When microsoft launched Windows XP, and it required “activation” with a central server before it would work, everyone thought it was a good idea. When they launched “genuine advantage,” which strengthened the protection by requiring more frequent checks against the server (previously it had only checked at install time,) everyone said it was definitely a bad idea; no one liked the idea that Microsoft could, through malice or incompetence, remotely deactivate their copy of Windows. Microsoft said that would never happen.

This weekend it did.

Ars reports that on Friday night the central Windows Genuine Advantage server failed and users started to have their copies of Windows deactivated. The problem is already solved, so kudos to Microsoft for turning it around that quickly (and I bet a lot of people worked a lot of hours to get it going,) but this should never have happened in the first place, and it just demonstrates why requiring any centralised validation step in software is a Bad Idea. In this case it didn’t have a huge impact, but it could have had.

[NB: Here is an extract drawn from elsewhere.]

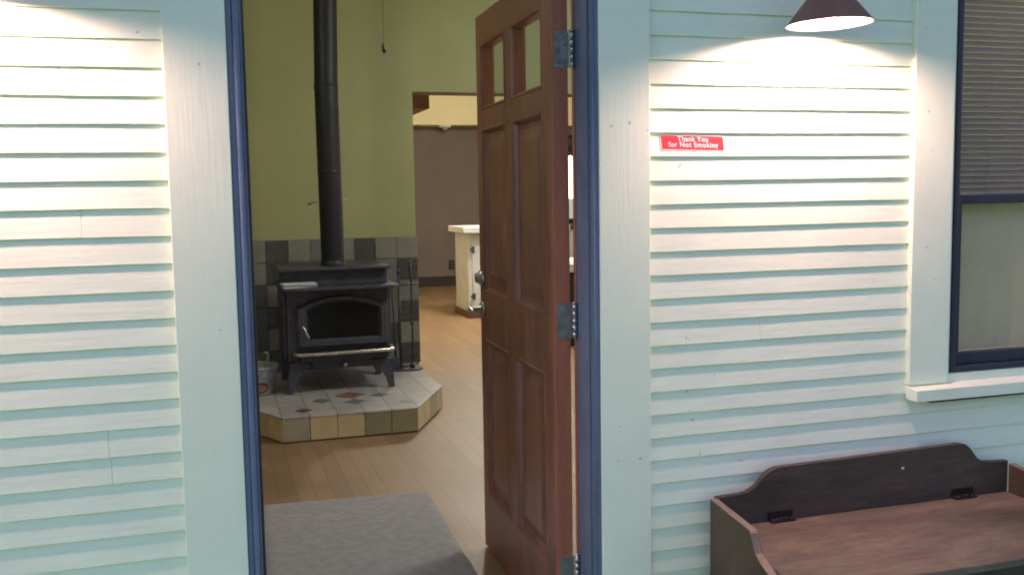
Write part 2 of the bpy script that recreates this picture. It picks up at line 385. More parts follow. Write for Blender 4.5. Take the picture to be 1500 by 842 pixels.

What are we — the paying customers — supposed to do if, next time, the outage is a week, while they track the problem? Just not use our computers? What if Microsoft goes out of business? I know it’s unthinkable, but if it were to happen, we’d all be screwed. I just don’t see any good reason we should accept that our operating system should only work for as long as the company we’ve already paid for it is able to keep a server somewhere else in the world working.

It’s worth pointing out that the people who have illegal copies of Windows would have been unaffected by this outage, since they long ago disabled the WGA checks. Not only is Genuine Advantage ineffective as an anti-piracy measure, but like any “copy-protection” scheme, it encourages piracy, by inconveniencing the legal users in ways their less-scrupulous counterparts get to ignore. Brilliant.